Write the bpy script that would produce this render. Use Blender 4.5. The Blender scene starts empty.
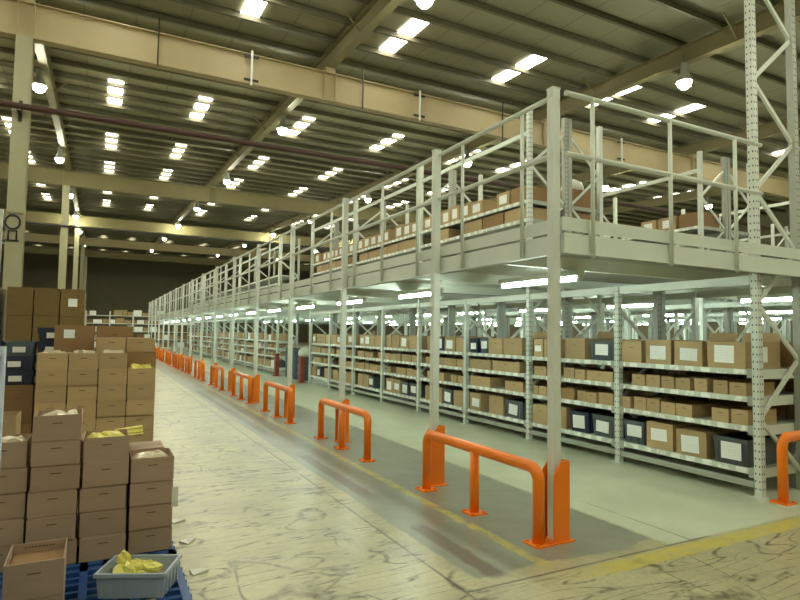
import bpy, math, random
from mathutils import Vector, Matrix
random.seed(11)
PI = math.pi
SC = bpy.context.scene
COL = SC.collection

# ------------------------------------------------------------------ camera
def make_camera():
    cam = bpy.data.cameras.new('camera'); ob = bpy.data.objects.new('camera', cam); COL.objects.link(ob)
    pi_, ya, ro = math.radians(3.34), math.radians(27.53), math.radians(.78)
    fw = Vector((math.sin(ya)*math.cos(pi_), math.cos(ya)*math.cos(pi_), math.sin(pi_)))
    r = Vector((math.cos(ya), -math.sin(ya), 0)); u = r.cross(fw)
    r2 = math.cos(ro)*r + math.sin(ro)*u; u2 = -math.sin(ro)*r + math.cos(ro)*u
    m = Matrix.Identity(4)
    for i in range(3):
        m[i][0] = r2[i]; m[i][1] = u2[i]; m[i][2] = -fw[i]
    m[0][3], m[1][3], m[2][3] = 0, 0, 1.6
    ob.matrix_world = m
    cam.sensor_width = 36; cam.lens = 578.6/800*36; cam.clip_end = 300; cam.clip_start = .05
    SC.camera = ob
make_camera()

# ------------------------------------------------------------------ world, exposure, light strengths
w = bpy.data.worlds.new('world'); SC.world = w; w.use_nodes = True
w.node_tree.nodes['Background'].inputs[0].default_value = (.55, .6, .65, 1)
w.node_tree.nodes['Background'].inputs[1].default_value = .3
SC.view_settings.view_transform = 'Standard'; SC.view_settings.look = 'None'
SC.view_settings.gamma = 1; SC.view_settings.use_curve_mapping = False
SC.view_settings.exposure = 0.17
LAMP_E = 370.0        # high bay globes
TUBE_E = 88.0         # fluorescent tubes
SKY_E = 12.0           # daylight behind the roof panels
LAMP_C = (.92, .95, .70)
TUBE_C = (.84, 1.0, .86)
SKY_C = (1.0, .97, .86)

# ------------------------------------------------------------------ helpers: nodes
class NT:
    def __init__(s, name):
        s.m = bpy.data.materials.new(name); s.m.use_nodes = True
        s.t = s.m.node_tree; s.b = s.t.nodes['Principled BSDF']
    def n(s, typ, **kw):
        x = s.t.nodes.new(typ)
        for k, v in kw.items(): setattr(x, k, v)
        return x
    def l(s, a, b): s.t.links.new(a, b)
    def val(s, inp, v):
        if isinstance(v, (int, float)): inp.default_value = v
        elif isinstance(v, tuple): inp.default_value = v if len(v) != 3 or inp.type == 'VECTOR' else (*v, 1)
        else: s.l(v, inp)
    def math(s, op, a, b=0.0, c=None, clamp=False):
        x = s.n('ShaderNodeMath', operation=op); x.use_clamp = clamp
        s.val(x.inputs[0], a); s.val(x.inputs[1], b)
        if c is not None: s.val(x.inputs[2], c)
        return x.outputs[0]
    def coord(s, which='Object'): return s.n('ShaderNodeTexCoord').outputs[which]
    def sep(s, v):
        x = s.n('ShaderNodeSeparateXYZ'); s.l(v, x.inputs[0]); return x.outputs
    def noise(s, vec, scale, detail=3, rough=.55, dist=0.0):
        x = s.n('ShaderNodeTexNoise'); s.l(vec, x.inputs['Vector'])
        x.inputs['Scale'].default_value = scale; x.inputs['Detail'].default_value = detail
        x.inputs['Roughness'].default_value = rough; x.inputs['Distortion'].default_value = dist
        return x.outputs[0]
    def scalev(s, v, sc):
        x = s.n('ShaderNodeMapping'); s.l(v, x.inputs[0]); x.inputs['Scale'].default_value = sc; return x.outputs[0]
    def ramp(s, f, lo, hi):
        x = s.n('ShaderNodeMapRange'); s.val(x.inputs[0], f); x.inputs[1].default_value = lo; x.inputs[2].default_value = hi
        return x.outputs[0]
    def mix(s, f, a, b, blend='MIX'):
        x = s.n('ShaderNodeMix', data_type='RGBA', blend_type=blend)
        s.val(x.inputs[0], f); s.val(x.inputs[6], a); s.val(x.inputs[7], b); return x.outputs[2]
    def band(s, x, lo, hi, soft=.01):
        a = s.ramp(x, lo-soft, lo+soft); b = s.ramp(x, hi+soft, hi-soft); return s.math('MULTIPLY', a, b)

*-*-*

*DIRECTIONS FOR THIS TASK*: Without the pictures, repeat the listing above exactly.

*COMPLETE OUTPUT*:
Write the bpy script that would produce this render. Use Blender 4.5. The Blender scene starts empty.
import bpy, math, random
from mathutils import Vector, Matrix
random.seed(11)
PI = math.pi
SC = bpy.context.scene
COL = SC.collection

# ------------------------------------------------------------------ camera
def make_camera():
    cam = bpy.data.cameras.new('camera'); ob = bpy.data.objects.new('camera', cam); COL.objects.link(ob)
    pi_, ya, ro = math.radians(3.34), math.radians(27.53), math.radians(.78)
    fw = Vector((math.sin(ya)*math.cos(pi_), math.cos(ya)*math.cos(pi_), math.sin(pi_)))
    r = Vector((math.cos(ya), -math.sin(ya), 0)); u = r.cross(fw)
    r2 = math.cos(ro)*r + math.sin(ro)*u; u2 = -math.sin(ro)*r + math.cos(ro)*u
    m = Matrix.Identity(4)
    for i in range(3):
        m[i][0] = r2[i]; m[i][1] = u2[i]; m[i][2] = -fw[i]
    m[0][3], m[1][3], m[2][3] = 0, 0, 1.6
    ob.matrix_world = m
    cam.sensor_width = 36; cam.lens = 578.6/800*36; cam.clip_end = 300; cam.clip_start = .05
    SC.camera = ob
make_camera()

# ------------------------------------------------------------------ world, exposure, light strengths
w = bpy.data.worlds.new('world'); SC.world = w; w.use_nodes = True
w.node_tree.nodes['Background'].inputs[0].default_value = (.55, .6, .65, 1)
w.node_tree.nodes['Background'].inputs[1].default_value = .3
SC.view_settings.view_transform = 'Standard'; SC.view_settings.look = 'None'
SC.view_settings.gamma = 1; SC.view_settings.use_curve_mapping = False
SC.view_settings.exposure = 0.17
LAMP_E = 370.0        # high bay globes
TUBE_E = 88.0         # fluorescent tubes
SKY_E = 12.0           # daylight behind the roof panels
LAMP_C = (.92, .95, .70)
TUBE_C = (.84, 1.0, .86)
SKY_C = (1.0, .97, .86)

# ------------------------------------------------------------------ helpers: nodes
class NT:
    def __init__(s, name):
        s.m = bpy.data.materials.new(name); s.m.use_nodes = True
        s.t = s.m.node_tree; s.b = s.t.nodes['Principled BSDF']
    def n(s, typ, **kw):
        x = s.t.nodes.new(typ)
        for k, v in kw.items(): setattr(x, k, v)
        return x
    def l(s, a, b): s.t.links.new(a, b)
    def val(s, inp, v):
        if isinstance(v, (int, float)): inp.default_value = v
        elif isinstance(v, tuple): inp.default_value = v if len(v) != 3 or inp.type == 'VECTOR' else (*v, 1)
        else: s.l(v, inp)
    def math(s, op, a, b=0.0, c=None, clamp=False):
        x = s.n('ShaderNodeMath', operation=op); x.use_clamp = clamp
        s.val(x.inputs[0], a); s.val(x.inputs[1], b)
        if c is not None: s.val(x.inputs[2], c)
        return x.outputs[0]
    def coord(s, which='Object'): return s.n('ShaderNodeTexCoord').outputs[which]
    def sep(s, v):
        x = s.n('ShaderNodeSeparateXYZ'); s.l(v, x.inputs[0]); return x.outputs
    def noise(s, vec, scale, detail=3, rough=.55, dist=0.0):
        x = s.n('ShaderNodeTexNoise'); s.l(vec, x.inputs['Vector'])
        x.inputs['Scale'].default_value = scale; x.inputs['Detail'].default_value = detail
        x.inputs['Roughness'].default_value = rough; x.inputs['Distortion'].default_value = dist
        return x.outputs[0]
    def scalev(s, v, sc):
        x = s.n('ShaderNodeMapping'); s.l(v, x.inputs[0]); x.inputs['Scale'].default_value = sc; return x.outputs[0]
    def ramp(s, f, lo, hi):
        x = s.n('ShaderNodeMapRange'); s.val(x.inputs[0], f); x.inputs[1].default_value = lo; x.inputs[2].default_value = hi
        return x.outputs[0]
    def mix(s, f, a, b, blend='MIX'):
        x = s.n('ShaderNodeMix', data_type='RGBA', blend_type=blend)
        s.val(x.inputs[0], f); s.val(x.inputs[6], a); s.val(x.inputs[7], b); return x.outputs[2]
    def band(s, x, lo, hi, soft=.01):
        a = s.ramp(x, lo-soft, lo+soft); b = s.ramp(x, hi+soft, hi-soft); return s.math('MULTIPLY', a, b)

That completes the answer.